**Stated goal:** Look through the material below for "scene". Copy every line that contains it.

-- Start Given records --

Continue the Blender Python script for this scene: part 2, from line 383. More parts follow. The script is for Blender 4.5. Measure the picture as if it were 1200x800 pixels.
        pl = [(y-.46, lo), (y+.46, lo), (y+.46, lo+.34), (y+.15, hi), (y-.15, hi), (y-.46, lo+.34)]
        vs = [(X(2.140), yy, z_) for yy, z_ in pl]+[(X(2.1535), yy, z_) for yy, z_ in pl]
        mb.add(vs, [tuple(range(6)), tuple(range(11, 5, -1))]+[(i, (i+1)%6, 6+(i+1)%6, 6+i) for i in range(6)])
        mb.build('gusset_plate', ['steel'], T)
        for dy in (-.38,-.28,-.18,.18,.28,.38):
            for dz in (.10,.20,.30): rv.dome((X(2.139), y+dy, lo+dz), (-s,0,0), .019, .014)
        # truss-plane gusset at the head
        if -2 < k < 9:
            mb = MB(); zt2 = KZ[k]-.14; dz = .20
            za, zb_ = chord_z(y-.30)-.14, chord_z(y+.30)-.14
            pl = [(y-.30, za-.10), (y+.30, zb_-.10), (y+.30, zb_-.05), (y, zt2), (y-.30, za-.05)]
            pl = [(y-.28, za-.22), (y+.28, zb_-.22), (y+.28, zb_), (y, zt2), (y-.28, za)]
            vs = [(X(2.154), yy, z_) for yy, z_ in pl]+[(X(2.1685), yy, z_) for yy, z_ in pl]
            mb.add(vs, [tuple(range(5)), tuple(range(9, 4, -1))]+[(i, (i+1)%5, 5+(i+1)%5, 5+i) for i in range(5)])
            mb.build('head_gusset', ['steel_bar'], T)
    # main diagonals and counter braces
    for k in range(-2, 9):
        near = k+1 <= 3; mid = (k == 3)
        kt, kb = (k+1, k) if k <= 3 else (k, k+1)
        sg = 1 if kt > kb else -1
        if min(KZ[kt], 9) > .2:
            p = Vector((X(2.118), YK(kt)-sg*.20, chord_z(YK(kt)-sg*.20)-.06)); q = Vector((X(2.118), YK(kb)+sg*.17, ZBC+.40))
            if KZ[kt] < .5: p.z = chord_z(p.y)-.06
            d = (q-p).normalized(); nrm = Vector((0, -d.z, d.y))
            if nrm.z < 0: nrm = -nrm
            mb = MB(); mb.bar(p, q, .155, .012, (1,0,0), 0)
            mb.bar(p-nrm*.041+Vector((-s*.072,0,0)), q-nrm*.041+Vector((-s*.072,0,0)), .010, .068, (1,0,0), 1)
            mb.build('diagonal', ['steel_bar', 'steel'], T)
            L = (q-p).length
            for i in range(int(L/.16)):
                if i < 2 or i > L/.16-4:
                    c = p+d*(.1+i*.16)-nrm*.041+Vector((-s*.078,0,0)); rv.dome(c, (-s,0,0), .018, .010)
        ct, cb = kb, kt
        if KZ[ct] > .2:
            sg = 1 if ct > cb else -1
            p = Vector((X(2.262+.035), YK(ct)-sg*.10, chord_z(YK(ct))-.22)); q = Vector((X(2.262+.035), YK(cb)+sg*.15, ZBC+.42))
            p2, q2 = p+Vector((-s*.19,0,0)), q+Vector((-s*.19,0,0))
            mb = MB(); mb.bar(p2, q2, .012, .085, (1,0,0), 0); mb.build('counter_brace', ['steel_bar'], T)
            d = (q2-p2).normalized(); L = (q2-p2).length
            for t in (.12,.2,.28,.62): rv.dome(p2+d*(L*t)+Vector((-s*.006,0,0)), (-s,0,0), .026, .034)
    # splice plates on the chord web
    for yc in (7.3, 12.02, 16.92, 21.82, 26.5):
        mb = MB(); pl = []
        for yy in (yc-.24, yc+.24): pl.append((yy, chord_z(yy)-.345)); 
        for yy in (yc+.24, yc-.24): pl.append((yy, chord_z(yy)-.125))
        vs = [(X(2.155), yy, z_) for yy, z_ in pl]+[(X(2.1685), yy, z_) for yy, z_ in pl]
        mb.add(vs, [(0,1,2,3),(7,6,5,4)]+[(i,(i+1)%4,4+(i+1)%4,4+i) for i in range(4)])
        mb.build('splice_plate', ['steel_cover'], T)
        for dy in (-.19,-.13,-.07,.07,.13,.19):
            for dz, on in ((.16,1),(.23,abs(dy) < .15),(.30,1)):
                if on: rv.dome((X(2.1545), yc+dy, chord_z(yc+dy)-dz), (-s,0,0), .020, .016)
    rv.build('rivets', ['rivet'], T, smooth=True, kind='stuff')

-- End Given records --
-- Start Given records --

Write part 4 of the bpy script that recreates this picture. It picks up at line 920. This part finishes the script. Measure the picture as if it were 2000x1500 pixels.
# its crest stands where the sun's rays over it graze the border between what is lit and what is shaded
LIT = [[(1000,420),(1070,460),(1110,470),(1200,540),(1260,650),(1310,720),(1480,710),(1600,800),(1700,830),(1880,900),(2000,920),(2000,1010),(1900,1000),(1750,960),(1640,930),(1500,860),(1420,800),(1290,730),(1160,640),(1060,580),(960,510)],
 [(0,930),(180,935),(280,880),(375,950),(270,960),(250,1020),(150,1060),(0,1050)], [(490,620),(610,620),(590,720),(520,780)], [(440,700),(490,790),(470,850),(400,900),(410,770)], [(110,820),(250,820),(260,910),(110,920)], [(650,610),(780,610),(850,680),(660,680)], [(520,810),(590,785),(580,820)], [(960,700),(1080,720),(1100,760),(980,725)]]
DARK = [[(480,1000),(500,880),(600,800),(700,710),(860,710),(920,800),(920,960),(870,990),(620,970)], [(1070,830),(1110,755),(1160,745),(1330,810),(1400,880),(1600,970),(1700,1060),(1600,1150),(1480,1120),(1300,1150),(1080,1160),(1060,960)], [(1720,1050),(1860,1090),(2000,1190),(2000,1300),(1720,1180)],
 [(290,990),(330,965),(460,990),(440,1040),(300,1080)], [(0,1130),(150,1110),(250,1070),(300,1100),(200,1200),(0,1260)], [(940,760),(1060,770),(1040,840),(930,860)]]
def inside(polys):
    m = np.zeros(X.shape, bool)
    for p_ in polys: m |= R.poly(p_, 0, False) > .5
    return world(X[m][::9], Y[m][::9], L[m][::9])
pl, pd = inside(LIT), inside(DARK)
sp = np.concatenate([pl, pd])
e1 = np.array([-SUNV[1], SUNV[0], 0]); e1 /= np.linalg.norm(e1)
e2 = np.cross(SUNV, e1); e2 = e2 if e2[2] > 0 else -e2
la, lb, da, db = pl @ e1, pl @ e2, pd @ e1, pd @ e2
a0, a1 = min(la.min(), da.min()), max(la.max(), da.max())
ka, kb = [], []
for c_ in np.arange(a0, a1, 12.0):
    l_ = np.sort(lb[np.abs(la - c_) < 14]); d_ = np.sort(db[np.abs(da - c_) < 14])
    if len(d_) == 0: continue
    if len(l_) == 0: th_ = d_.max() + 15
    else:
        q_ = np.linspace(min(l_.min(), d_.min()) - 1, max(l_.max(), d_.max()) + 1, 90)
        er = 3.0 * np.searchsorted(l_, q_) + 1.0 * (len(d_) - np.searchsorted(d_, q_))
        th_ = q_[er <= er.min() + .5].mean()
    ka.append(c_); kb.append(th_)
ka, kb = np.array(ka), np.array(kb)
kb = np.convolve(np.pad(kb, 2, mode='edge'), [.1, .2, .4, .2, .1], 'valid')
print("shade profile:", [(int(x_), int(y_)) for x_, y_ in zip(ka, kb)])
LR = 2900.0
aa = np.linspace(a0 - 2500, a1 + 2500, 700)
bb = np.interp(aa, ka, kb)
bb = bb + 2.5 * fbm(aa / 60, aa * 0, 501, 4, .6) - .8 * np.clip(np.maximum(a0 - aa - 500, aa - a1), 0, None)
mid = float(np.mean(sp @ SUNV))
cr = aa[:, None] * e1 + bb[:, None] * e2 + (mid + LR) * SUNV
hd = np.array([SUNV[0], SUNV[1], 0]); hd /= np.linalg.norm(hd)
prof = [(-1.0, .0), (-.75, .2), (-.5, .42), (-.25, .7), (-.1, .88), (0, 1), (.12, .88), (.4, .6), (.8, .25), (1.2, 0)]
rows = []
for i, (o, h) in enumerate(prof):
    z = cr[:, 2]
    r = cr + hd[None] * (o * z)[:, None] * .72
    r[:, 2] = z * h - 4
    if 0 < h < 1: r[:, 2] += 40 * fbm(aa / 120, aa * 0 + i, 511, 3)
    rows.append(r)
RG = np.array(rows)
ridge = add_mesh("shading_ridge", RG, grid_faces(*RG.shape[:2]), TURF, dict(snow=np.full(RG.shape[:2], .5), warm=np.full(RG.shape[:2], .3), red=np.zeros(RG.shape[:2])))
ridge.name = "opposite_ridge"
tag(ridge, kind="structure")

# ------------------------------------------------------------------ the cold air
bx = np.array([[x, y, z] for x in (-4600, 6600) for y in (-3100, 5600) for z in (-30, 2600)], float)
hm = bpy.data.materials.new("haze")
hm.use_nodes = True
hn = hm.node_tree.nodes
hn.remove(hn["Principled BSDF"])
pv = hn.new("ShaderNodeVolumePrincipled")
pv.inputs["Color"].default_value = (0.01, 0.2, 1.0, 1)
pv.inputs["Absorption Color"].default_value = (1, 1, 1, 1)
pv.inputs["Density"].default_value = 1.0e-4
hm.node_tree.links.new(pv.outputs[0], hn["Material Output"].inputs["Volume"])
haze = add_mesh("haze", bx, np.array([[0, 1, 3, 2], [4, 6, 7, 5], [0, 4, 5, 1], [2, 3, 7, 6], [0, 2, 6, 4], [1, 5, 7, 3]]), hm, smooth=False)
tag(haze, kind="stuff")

-- End Given records --
-- Start Given records --

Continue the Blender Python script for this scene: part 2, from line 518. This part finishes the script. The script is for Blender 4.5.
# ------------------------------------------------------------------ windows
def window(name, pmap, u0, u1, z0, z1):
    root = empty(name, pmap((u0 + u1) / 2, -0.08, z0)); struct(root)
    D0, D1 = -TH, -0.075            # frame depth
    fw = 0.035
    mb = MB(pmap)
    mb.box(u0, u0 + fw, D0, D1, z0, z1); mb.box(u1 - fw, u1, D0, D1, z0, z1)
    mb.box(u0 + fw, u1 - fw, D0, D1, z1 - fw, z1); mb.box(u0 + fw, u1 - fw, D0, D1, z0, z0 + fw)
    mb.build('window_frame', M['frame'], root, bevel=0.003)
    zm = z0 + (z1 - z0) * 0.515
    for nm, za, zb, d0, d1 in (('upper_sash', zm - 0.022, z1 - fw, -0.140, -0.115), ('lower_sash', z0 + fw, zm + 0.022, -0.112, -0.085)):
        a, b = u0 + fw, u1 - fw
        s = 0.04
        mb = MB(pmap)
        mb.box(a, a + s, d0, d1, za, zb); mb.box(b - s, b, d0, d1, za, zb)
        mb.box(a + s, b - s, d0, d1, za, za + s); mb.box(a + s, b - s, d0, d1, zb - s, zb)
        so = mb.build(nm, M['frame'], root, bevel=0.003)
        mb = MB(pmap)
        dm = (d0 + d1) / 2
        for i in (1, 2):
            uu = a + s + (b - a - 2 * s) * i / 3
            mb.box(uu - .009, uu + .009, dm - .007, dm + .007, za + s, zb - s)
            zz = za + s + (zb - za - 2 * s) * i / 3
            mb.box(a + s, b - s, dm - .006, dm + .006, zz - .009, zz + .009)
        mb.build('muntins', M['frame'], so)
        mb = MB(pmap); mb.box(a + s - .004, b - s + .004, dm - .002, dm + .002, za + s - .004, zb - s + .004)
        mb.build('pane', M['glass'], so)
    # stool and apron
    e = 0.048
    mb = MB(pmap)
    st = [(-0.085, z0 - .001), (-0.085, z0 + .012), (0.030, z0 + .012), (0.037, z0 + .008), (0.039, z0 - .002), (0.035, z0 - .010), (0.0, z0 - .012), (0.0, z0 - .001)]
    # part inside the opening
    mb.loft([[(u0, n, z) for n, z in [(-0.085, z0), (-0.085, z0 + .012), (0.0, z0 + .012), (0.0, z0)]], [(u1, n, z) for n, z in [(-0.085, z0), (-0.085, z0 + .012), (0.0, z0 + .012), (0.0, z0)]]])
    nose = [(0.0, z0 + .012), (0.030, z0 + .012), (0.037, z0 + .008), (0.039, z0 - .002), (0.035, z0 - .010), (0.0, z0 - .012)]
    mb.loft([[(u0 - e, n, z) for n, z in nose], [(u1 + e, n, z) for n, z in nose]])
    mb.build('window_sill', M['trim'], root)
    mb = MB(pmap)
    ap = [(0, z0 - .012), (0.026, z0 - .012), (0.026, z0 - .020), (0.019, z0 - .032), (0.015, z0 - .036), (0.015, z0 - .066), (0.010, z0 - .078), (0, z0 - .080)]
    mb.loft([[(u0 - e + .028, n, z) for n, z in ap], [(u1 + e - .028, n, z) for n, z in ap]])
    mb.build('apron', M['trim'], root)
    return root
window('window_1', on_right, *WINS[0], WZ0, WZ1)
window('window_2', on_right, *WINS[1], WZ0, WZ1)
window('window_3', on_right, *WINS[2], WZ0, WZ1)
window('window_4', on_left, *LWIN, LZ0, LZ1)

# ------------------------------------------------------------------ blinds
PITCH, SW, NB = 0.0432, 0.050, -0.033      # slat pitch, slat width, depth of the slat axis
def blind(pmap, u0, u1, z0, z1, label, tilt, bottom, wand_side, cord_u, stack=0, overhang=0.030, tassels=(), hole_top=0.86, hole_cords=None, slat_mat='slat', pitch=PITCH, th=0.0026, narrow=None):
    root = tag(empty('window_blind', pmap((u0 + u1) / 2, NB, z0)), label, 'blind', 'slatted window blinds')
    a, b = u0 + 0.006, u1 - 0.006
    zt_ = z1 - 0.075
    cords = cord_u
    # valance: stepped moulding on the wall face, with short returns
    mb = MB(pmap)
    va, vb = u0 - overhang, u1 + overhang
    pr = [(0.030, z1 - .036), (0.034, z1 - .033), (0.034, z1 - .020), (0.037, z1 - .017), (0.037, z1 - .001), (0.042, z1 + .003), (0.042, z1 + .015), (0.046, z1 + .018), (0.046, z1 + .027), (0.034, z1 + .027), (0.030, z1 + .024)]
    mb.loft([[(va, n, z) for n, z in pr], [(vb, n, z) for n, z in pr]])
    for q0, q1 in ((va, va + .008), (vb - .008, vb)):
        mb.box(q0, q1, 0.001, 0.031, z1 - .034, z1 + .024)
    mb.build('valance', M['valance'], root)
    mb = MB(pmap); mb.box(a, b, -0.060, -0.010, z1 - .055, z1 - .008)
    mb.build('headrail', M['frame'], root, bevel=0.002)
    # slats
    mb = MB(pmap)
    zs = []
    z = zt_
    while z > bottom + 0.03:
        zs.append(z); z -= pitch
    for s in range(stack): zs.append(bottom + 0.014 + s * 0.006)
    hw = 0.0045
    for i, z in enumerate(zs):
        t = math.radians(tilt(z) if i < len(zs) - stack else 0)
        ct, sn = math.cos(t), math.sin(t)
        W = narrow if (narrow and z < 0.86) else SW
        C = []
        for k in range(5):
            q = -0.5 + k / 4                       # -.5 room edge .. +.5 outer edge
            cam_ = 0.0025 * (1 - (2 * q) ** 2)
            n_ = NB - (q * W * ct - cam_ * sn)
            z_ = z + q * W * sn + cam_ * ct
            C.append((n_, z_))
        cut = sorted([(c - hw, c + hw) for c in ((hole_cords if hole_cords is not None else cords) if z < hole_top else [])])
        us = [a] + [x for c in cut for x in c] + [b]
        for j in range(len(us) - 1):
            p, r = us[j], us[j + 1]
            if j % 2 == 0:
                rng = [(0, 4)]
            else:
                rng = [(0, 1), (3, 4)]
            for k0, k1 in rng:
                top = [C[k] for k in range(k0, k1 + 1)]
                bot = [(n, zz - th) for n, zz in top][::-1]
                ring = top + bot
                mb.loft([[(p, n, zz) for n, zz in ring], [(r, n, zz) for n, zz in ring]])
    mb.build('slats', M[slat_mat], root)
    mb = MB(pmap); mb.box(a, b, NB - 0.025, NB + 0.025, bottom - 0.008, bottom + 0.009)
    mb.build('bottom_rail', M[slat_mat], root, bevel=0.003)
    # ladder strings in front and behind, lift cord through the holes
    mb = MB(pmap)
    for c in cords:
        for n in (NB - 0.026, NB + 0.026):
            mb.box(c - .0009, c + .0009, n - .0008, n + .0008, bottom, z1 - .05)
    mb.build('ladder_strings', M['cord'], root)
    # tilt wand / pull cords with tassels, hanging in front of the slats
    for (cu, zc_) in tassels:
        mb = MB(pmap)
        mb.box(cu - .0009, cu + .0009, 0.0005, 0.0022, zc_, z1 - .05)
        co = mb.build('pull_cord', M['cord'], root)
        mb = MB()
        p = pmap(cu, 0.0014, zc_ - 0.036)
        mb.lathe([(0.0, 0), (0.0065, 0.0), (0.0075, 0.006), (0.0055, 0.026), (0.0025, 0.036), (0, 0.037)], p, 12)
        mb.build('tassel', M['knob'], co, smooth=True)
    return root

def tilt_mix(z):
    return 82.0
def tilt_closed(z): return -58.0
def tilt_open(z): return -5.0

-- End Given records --

**Final result:**
Continue the Blender Python script for this scene: part 2, from line 383. More parts follow. The script is for Blender 4.5. Measure the picture as if it were 1200x800 pixels.
Continue the Blender Python script for this scene: part 2, from line 518. This part finishes the script. The script is for Blender 4.5.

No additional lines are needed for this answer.